Ora è tutto più chiaro. Ora, finalmente, si capisce cosa intendesse dire il 3 aprile il ministro dell’Economia, Giancarlo Giorgetti, quando ha aveva annunciato che il Documento di economia e finanza avrebbe avuto “una conformazione leggermente diversa rispetto al passato, sicuramente più leggera” e “un contenuto assai asciutto”. È a quanto alla vigilia del Consiglio dei ministri, lunedì, ha fatto riferimento seppur in maniera, come al suo solito, sibillina. Il Def, ha spiegato il numero uno di via XX Settembre, “risponde alla situazione di cambiamento delle regole europee. Non ci sono ancora le istruzioni della nuova governance, quando ci saranno – abbiamo deciso a livello europeo intorno all’estate – faremo il piano strutturale come richiesto da queste nuove regolamentazioni che abbiamo assunto”.
Alla vigilia della presentazione del Def Giorgetti lascia intendere che aspetterà le nuove regole europee per entrare nei dettagli
Ecco qui la conferma, secondo i timori dei più, che oggi Giorgetti e la premier Giorgia Meloni – salvo colpi di scena – presenteranno a Palazzo Chigi un Def che sarà un guscio vuoto. Vale a dire un documento col solo quadro tendenziale, omettendo quello programmatico, e dunque rinviando solo all’estate, dopo le elezioni europee e dopo l’attivazione da parte della Commissione europea a giugno della procedura per deficit eccessivo (oltre il 7 per cento nel 2023), i target e gli obiettivi di politica economica dei prossimi anni. Quanto fece cioè Mario Draghi nella Nadef dell’autunno 2022, solo che allora si trattava di un esecutivo dimissionario che non voleva assumersi, giustamente, la responsabilità politica della manovra successiva. Giorgetti e Meloni in questa maniera, come ha lasciato intendere il ministro dell’Economia, sono pronti a utilizzare la scusa che Bruxelles non ha ancora inviato loro le linee guida relativamente al nuovo Patto di stabilità e dunque non sono nelle condizioni di mettere nero su bianco gli obiettivi da raggiungere con la prossima manovra d’autunno.
Casse vuote
La verità, invece, è che Giorgetti e Meloni – complici di una crescita modestissima, della battuta d’arresto della produzione industriale, di una domanda interna ferma a causa dei bassi salari e dell’erosione del potere d’acquisto – non hanno un euro in cassa. Tenendoci bassi, solo per riconfermare la decontribuzione per le mamme con figli, il taglio del cuneo fiscale e l’Irpef a tre aliquote, ci vogliono oltre venti miliardi di euro. Per non parlare delle voci pensioni e sanità da finanziare. Tanto che Meloni e Giorgetti, secondo le indiscrezioni, sperano di ottenere flessibilità dalla nuova Commissione europea per poter utilizzare ancora una volta la leva dell’extra-deficit. Difficile, però, che con una procedura per deficit eccessivo in corso e le nuove regole del Patto di stabilità, Bruxelles gliela possa concedere. L’alternativa è, ahinoi, una manovra di lacrime e sangue con tagli alla spesa pubblica e nuove tasse.
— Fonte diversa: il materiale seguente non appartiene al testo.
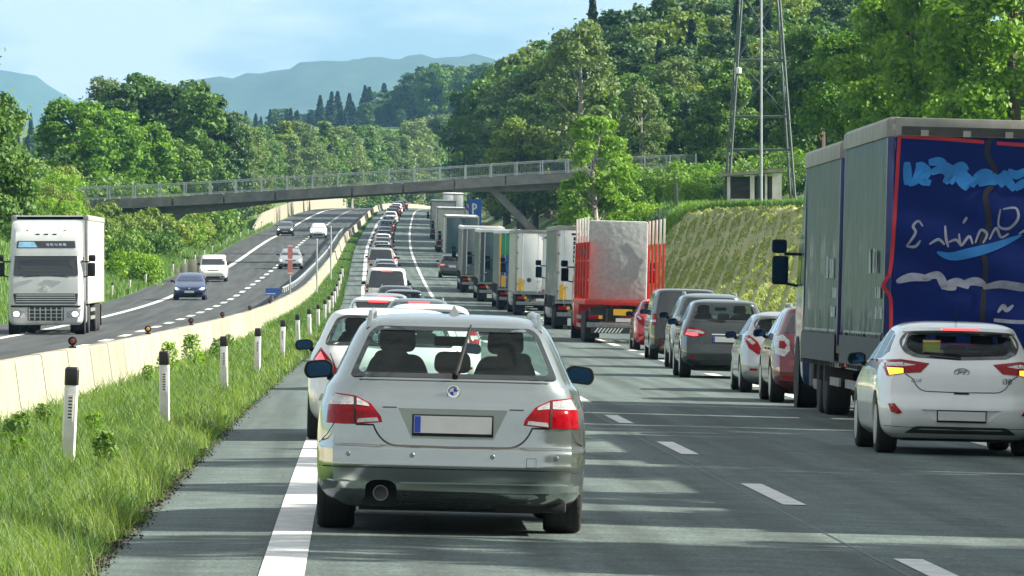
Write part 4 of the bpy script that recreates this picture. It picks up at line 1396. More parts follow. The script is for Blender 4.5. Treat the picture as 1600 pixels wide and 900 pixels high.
def make_mirror(root, body_mat, x, y, z, s=1.0, front=False):
    """door mirror: housing, stalk, rear-facing glass"""
    sg = 1 if x > 0 else -1
    prof = rounded([(-.115 * s, -.055 * s), (.085 * s, -.075 * s), (.12 * s, -.02 * s), (.10 * s, .065 * s), (-.06 * s, .085 * s), (-.12 * s, .05 * s)], .035)
    prof = [(sg * px, pz) for px, pz in prof]
    if sg < 0: prof = prof[::-1]
    mb = MB(); n = len(prof)
    vs = []
    lay = [(0, .97), (.02, 1.03), (.07, .98), (.12, .80), (.15, .5)]
    for dy, k in lay:
        vs += [(x + px * k, y + dy, z + pz * k) for px, pz in prof]
    fs = [(r * n + c, r * n + (c + 1) % n, (r + 1) * n + (c + 1) % n, (r + 1) * n + c) for r in range(len(lay) - 1) for c in range(n)]
    fs += [tuple(range(n))[::-1], tuple(range((len(lay) - 1) * n, len(lay) * n))]
    mb.add(vs, fs)
    h = mb.build('mirror', body_mat, root, True, 50)
    MB().tube((x - sg * .08 * s, y + .07, z - .05 * s), (x - sg * .22 * s, y + .10, z - .10 * s), .028, .035, 8).build('mirror_stalk', M['black_plastic'], h, True)
    MB().prism([(x + px * .82, z + pz * .80) for px, pz in prof], 'y', y - .004, y + .004).build('mirror_glass', M['mirror_glass'], h)
    return h

def seats(root, L, y0, zf, w=.38, rear=True, scale=1.0):
    def one(x, y, h, hr=True, ww=w):
        mb = MB()
        pr = rounded([(-ww * .62, zf), (ww * .62, zf), (ww * .60, zf + h * .62), (ww * .44, zf + h * .80), (-ww * .44, zf + h * .80), (-ww * .60, zf + h * .62)], .09, 5)
        mb.prism([(x + a, b) for a, b in pr], 'y', y - .05, y + .09)
        if hr:
            q = rounded([(-.13, zf + h * .82), (.13, zf + h * .82), (.12, zf + h * 1.06), (-.12, zf + h * 1.06)], .06, 5)
            mb.prism([(x + a, b) for a, b in q], 'y', y - .03, y + .08)
            mb.tube((x - .05, y + .02, zf + h * .78), (x - .05, y + .02, zf + h * .86), .008, .008, 5)
            mb.tube((x + .05, y + .02, zf + h * .78), (x + .05, y + .02, zf + h * .86), .008, .008, 5)
        mb.build('seat', M['cabin'], root, True, 40)
    for x in (-.38, .38): one(x, y0 + .86, .78 * scale)
    if rear:
        for x in (-.42, .0, .42): one(x, y0, .62 * scale, True, .36 if x else .3)

STY = {}
#            z    W     yr    yf    n
STY['wagon'] = [(.17, .80, .30, 4.66, 8), (.24, .87, .14, 4.76, 9), (.31, .905, .045, 4.82, 9), (.40, .916, .012, 4.84, 9), (.47, .920, .0, 4.84, 9),
                (.50, .921, .008, 4.83, 9), (.575, .923, .022, 4.80, 9), (.61, .923, .070, 4.77, 9), (.72, .917, .082, 4.62, 9), (.84, .903, .098, 4.25, 9), (.90, .887, .145, 3.87, 8.5),
                (.985, .862, .21, 3.45, 8), (1.03, .825, .225, 3.34, 8), (1.10, .79, .27, 3.2, 8), (1.22, .735, .355, 2.96, 8), (1.35, .668, .45, 2.60, 8),
                (1.405, .630, .50, 2.35, 7), (1.445, .575, .57, 2.15, 6), (1.47, .48, .70, 1.95, 5), (1.482, .36, .9, 1.7, 4), (1.487, .2, 1.15, 1.5, 3)]
STY['hatch'] = [(.18, .76, .26, 4.10, 8), (.24, .835, .13, 4.20, 9), (.30, .868, .055, 4.26, 9), (.40, .882, .01, 4.29, 9), (.50, .888, .0, 4.30, 9),
                (.58, .890, .03, 4.26, 9), (.68, .890, .085, 4.20, 9), (.78, .884, .10, 3.95, 8.5), (.88, .870, .12, 3.60, 8), (.96, .852, .16, 3.25, 7.5),
                (1.03, .82, .22, 3.05, 7), (1.10, .785, .29, 2.93, 7), (1.20, .735, .38, 2.70, 7), (1.32, .672, .46, 2.40, 7),
                (1.385, .628, .44, 2.15, 7), (1.42, .575, .52, 1.98, 6), (1.45, .47, .68, 1.8, 5), (1.465, .33, .9, 1.6, 4), (1.47, .18, 1.1, 1.45, 3)]
STY['suv'] = [(.22, .78, .26, 4.20, 8), (.30, .86, .12, 4.30, 9), (.38, .893, .04, 4.36, 9), (.50, .905, .0, 4.39, 9), (.60, .910, .02, 4.38, 9),
              (.72, .910, .07, 4.30, 9), (.84, .905, .09, 4.12, 8.5), (.96, .892, .11, 3.75, 8), (1.04, .875, .14, 3.40, 7.5),
              (1.11, .845, .18, 3.20, 7.5), (1.20, .805, .24, 3.02, 7.5), (1.32, .755, .33, 2.76, 7.5), (1.46, .695, .43, 2.42, 7),
              (1.525, .65, .46, 2.2, 7), (1.56, .60, .54, 2.02, 6), (1.585, .50, .68, 1.85, 5), (1.60, .36, .9, 1.65, 4), (1.605, .2, 1.1, 1.5, 3)]
STY['van'] = [(.24, .84, .16, 4.70, 10), (.30, .91, .05, 4.80, 11), (.42, .945, .0, 4.86, 11), (.60, .955, .0, 4.88, 11), (.80, .958, .035, 4.82, 11),
              (1.0, .952, .05, 4.55, 11), (1.12, .94, .065, 4.2, 10), (1.22, .925, .085, 3.98, 10), (1.45, .885, .13, 3.72, 10), (1.68, .835, .19, 3.45, 10),
              (1.78, .80, .22, 3.25, 9), (1.84, .76, .27, 3.1, 8), (1.875, .66, .38, 2.9, 6), (1.89, .5, .6, 2.6, 5), (1.895, .3, .9, 2.2, 3)]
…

Crescita modesta nel Documento di economia e finanza
Ad ogni modo, in attesa di capire che pesci pigliare, la premiata ditta Meloni -Giorgetti ci presenterà solo il quadro tendenziale con numeri non distanti dalla Nadef di fine settembre. Quando la crescita per quest’anno era fissata all’1,2 – e ora dovrebbe essere rivista all’uno per cento – mentre l’indebitamento netto del 2024 era fissato al 4,3% del Pil e il debito al 140,1%. Vale la pena ricordare che la crescita all’uno per cento è perfino ottimistica considerando che i grandi previsori, dalla Commissione all’Fmi, la fissano allo 0,7%. E Bankitalia addirittura si ferma allo 0,6. Di questa crescita modesta dovrebbe rispondere il governo e non delle balle sul Superbonus.